(Scene modeling code data)

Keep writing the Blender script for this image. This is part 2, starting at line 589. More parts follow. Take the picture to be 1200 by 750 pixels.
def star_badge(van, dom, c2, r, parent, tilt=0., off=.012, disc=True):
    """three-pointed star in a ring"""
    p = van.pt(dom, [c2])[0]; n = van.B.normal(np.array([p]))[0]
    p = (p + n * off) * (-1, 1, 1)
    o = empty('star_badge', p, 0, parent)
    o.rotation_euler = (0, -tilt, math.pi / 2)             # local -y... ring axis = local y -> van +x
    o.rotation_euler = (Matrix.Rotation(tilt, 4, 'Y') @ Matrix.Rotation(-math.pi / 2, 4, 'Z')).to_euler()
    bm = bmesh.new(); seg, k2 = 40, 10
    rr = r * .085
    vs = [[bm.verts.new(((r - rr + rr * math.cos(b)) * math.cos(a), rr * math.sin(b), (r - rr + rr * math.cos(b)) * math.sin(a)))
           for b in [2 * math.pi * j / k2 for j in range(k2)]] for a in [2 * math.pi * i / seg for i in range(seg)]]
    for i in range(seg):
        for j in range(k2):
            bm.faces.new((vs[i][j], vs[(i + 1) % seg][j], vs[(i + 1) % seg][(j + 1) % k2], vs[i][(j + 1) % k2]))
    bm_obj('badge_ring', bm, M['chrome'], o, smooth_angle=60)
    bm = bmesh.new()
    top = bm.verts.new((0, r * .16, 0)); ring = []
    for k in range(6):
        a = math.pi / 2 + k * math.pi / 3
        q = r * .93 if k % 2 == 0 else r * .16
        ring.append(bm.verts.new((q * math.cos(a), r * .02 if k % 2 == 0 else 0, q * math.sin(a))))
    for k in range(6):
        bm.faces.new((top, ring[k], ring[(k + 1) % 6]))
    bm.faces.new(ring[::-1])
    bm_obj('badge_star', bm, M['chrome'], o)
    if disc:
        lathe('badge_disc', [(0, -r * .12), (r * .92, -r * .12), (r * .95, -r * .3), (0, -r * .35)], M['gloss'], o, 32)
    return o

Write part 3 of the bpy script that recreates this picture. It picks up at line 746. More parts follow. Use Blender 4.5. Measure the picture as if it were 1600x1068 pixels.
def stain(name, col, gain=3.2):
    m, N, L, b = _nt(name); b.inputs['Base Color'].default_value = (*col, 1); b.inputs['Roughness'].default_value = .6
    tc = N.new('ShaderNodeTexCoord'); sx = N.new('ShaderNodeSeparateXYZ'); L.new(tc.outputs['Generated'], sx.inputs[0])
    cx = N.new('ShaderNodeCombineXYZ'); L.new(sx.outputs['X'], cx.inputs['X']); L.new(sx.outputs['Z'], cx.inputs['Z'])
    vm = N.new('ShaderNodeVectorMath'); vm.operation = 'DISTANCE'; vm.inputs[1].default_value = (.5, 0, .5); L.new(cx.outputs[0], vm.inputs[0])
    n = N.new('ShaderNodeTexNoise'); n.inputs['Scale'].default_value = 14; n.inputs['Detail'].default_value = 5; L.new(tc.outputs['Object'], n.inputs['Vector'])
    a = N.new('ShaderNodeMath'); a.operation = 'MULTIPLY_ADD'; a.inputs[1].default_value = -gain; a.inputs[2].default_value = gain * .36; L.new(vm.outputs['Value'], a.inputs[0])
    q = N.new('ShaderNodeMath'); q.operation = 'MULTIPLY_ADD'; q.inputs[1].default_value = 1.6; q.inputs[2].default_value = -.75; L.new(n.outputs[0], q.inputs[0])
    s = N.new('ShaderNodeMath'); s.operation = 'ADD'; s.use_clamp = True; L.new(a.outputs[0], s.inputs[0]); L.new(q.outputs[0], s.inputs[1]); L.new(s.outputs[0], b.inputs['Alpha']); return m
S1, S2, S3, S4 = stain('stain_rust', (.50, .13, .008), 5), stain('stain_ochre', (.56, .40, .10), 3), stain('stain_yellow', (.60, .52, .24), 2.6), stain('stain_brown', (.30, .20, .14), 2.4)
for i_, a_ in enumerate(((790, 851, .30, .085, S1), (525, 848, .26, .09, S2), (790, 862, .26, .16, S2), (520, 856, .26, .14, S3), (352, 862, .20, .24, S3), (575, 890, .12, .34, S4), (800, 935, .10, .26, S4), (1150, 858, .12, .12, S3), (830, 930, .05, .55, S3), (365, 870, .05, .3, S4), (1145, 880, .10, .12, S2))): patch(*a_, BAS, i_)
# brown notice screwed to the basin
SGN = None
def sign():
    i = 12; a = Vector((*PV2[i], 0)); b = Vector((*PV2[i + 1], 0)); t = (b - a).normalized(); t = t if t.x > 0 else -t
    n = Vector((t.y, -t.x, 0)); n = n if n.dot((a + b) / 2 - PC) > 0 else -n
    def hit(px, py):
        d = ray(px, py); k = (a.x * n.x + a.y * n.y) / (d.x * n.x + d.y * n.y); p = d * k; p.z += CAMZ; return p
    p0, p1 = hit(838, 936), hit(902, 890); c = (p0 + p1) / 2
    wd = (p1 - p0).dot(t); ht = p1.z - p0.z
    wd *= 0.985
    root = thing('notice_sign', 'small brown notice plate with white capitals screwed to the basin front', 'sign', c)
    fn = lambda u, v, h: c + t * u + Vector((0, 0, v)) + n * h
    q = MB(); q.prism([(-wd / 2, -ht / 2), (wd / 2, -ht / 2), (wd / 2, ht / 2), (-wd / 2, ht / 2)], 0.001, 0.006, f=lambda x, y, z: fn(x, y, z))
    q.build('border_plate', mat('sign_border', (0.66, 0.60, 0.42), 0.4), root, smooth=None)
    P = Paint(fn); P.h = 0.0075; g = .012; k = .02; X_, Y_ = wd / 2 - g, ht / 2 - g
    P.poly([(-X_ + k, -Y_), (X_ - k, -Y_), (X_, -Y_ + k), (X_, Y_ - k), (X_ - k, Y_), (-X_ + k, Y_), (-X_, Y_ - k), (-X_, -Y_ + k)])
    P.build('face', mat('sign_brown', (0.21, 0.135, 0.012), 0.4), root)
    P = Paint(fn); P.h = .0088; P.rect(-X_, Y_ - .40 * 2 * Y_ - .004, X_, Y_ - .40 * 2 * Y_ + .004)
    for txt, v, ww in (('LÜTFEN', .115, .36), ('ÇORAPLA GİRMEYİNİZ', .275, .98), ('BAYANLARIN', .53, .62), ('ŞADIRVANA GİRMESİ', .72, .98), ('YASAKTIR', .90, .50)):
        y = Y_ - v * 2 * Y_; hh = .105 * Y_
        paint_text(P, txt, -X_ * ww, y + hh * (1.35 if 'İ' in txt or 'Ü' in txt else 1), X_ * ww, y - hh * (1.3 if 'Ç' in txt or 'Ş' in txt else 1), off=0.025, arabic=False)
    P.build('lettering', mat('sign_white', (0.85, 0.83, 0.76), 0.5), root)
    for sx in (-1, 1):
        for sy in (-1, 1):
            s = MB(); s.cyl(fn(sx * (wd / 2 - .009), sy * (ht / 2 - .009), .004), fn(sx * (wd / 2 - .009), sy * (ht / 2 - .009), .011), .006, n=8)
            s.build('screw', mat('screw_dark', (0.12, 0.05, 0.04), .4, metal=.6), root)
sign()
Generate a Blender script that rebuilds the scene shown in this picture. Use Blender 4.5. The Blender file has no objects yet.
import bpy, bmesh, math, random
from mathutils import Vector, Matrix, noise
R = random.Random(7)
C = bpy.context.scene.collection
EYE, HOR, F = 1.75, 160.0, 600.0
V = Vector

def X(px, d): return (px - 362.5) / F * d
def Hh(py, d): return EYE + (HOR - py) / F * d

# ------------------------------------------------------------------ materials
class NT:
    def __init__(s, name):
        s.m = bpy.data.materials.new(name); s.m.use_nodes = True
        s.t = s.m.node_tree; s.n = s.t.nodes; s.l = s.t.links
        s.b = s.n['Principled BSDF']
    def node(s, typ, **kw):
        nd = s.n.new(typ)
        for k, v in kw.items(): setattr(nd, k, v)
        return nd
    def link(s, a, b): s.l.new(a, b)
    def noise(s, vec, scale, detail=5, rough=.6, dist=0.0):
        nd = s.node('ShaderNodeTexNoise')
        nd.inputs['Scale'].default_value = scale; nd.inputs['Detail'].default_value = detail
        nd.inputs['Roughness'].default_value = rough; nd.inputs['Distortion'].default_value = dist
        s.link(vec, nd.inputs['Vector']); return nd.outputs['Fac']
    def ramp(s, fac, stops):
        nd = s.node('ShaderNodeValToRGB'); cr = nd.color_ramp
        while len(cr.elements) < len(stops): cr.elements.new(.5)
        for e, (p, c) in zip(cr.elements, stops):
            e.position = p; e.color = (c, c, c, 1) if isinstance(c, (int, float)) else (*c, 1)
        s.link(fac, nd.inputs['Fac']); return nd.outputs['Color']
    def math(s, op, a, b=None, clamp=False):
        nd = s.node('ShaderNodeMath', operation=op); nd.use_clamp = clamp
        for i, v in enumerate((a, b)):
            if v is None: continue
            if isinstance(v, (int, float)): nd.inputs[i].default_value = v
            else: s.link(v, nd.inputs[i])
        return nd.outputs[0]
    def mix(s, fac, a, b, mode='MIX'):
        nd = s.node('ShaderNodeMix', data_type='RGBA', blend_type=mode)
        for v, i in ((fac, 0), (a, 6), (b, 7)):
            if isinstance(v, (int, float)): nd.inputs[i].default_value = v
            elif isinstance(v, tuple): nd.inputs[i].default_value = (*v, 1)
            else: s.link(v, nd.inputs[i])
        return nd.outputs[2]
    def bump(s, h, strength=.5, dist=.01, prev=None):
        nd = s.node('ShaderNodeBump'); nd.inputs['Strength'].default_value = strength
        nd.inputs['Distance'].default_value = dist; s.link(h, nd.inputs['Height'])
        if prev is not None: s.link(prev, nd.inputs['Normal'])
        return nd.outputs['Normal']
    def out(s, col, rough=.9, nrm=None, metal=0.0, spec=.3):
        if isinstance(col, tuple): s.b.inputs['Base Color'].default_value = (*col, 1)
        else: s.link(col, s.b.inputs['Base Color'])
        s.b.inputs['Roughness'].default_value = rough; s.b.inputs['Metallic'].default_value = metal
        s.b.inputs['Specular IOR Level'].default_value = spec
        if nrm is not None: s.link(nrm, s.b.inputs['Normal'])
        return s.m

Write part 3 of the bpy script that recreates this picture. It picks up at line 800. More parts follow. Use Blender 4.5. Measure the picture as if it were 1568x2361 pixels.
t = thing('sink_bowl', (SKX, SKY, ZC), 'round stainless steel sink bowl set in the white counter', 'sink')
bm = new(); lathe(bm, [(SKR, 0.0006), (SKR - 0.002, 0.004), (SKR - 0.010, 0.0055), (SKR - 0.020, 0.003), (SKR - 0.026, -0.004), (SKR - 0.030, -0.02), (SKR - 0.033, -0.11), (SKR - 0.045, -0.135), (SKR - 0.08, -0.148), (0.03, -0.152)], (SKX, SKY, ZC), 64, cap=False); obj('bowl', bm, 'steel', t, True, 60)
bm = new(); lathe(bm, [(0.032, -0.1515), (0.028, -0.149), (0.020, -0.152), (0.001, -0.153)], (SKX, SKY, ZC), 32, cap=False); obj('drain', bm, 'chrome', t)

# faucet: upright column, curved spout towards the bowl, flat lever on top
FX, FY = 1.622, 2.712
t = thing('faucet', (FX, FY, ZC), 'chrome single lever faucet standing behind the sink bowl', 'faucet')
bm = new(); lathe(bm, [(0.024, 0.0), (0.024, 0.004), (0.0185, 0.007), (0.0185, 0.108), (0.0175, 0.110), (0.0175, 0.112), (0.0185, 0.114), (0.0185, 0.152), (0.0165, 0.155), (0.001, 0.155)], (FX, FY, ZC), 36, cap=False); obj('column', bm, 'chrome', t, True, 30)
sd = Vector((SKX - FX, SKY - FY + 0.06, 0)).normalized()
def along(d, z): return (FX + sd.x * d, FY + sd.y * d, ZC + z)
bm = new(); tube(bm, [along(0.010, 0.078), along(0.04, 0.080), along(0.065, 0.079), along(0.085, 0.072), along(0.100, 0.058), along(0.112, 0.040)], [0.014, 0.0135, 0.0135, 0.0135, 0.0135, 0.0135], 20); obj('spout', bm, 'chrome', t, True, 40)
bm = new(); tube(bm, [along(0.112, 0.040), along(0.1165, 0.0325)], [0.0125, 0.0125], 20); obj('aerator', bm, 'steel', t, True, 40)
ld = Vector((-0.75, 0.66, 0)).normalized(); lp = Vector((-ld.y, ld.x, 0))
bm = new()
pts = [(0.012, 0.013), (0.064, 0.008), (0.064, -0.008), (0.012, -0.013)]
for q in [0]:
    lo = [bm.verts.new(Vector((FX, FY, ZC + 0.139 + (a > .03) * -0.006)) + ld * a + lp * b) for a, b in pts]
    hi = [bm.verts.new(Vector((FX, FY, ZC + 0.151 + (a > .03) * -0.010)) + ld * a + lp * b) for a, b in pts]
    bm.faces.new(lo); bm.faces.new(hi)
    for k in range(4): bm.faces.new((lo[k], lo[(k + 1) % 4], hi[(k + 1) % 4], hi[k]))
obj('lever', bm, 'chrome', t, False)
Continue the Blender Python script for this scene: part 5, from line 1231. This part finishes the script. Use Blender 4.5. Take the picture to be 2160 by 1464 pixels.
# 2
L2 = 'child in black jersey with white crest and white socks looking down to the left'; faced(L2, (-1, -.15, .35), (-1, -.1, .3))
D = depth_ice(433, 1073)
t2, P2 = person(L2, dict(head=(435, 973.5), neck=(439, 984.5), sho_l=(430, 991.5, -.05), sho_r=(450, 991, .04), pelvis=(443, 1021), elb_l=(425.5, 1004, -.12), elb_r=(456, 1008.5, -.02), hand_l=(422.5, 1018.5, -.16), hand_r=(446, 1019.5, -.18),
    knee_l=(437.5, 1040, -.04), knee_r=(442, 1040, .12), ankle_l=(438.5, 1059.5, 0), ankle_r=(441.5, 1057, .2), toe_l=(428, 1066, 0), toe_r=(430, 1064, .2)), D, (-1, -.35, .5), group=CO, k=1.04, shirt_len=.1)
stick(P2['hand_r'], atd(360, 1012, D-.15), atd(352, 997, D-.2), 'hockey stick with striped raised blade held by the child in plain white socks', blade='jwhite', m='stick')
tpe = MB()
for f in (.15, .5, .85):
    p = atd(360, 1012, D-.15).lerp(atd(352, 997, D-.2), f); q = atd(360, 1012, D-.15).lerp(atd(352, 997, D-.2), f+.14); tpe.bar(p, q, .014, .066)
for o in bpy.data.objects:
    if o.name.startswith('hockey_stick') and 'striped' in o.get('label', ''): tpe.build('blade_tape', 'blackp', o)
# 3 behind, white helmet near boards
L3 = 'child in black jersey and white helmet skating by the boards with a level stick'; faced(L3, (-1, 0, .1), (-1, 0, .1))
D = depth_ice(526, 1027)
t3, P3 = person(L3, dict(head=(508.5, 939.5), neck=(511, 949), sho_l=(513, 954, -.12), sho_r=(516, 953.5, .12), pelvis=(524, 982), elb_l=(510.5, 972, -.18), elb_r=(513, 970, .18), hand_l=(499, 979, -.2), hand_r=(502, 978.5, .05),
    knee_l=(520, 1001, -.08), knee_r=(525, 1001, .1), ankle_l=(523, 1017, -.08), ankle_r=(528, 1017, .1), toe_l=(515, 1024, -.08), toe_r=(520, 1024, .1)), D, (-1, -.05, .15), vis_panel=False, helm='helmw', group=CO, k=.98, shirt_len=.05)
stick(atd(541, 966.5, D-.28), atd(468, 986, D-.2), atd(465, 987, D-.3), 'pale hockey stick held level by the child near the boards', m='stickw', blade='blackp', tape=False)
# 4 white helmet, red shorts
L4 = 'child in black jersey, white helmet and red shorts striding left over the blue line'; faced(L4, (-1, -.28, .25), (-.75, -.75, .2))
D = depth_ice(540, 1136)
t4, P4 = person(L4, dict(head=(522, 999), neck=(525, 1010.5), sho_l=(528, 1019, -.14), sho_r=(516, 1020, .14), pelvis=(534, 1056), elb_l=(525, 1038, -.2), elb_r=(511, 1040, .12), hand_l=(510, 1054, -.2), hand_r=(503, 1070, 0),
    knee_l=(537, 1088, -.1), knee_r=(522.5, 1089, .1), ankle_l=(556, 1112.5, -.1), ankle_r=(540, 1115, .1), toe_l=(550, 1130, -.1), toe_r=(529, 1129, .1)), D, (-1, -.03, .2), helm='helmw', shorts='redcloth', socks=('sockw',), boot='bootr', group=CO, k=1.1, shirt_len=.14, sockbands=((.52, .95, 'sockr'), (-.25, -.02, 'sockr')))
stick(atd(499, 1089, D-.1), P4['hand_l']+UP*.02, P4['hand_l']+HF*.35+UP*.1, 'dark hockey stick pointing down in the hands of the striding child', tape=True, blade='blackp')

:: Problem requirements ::
Output exactly the lines of the material above from the one containing "were 1568x2361 pixels." up to and including the one containing "bm, 'chrome', t)".

:: Reply to the task ::
Write part 3 of the bpy script that recreates this picture. It picks up at line 800. More parts follow. Use Blender 4.5. Measure the picture as if it were 1568x2361 pixels.
t = thing('sink_bowl', (SKX, SKY, ZC), 'round stainless steel sink bowl set in the white counter', 'sink')
bm = new(); lathe(bm, [(SKR, 0.0006), (SKR - 0.002, 0.004), (SKR - 0.010, 0.0055), (SKR - 0.020, 0.003), (SKR - 0.026, -0.004), (SKR - 0.030, -0.02), (SKR - 0.033, -0.11), (SKR - 0.045, -0.135), (SKR - 0.08, -0.148), (0.03, -0.152)], (SKX, SKY, ZC), 64, cap=False); obj('bowl', bm, 'steel', t, True, 60)
bm = new(); lathe(bm, [(0.032, -0.1515), (0.028, -0.149), (0.020, -0.152), (0.001, -0.153)], (SKX, SKY, ZC), 32, cap=False); obj('drain', bm, 'chrome', t)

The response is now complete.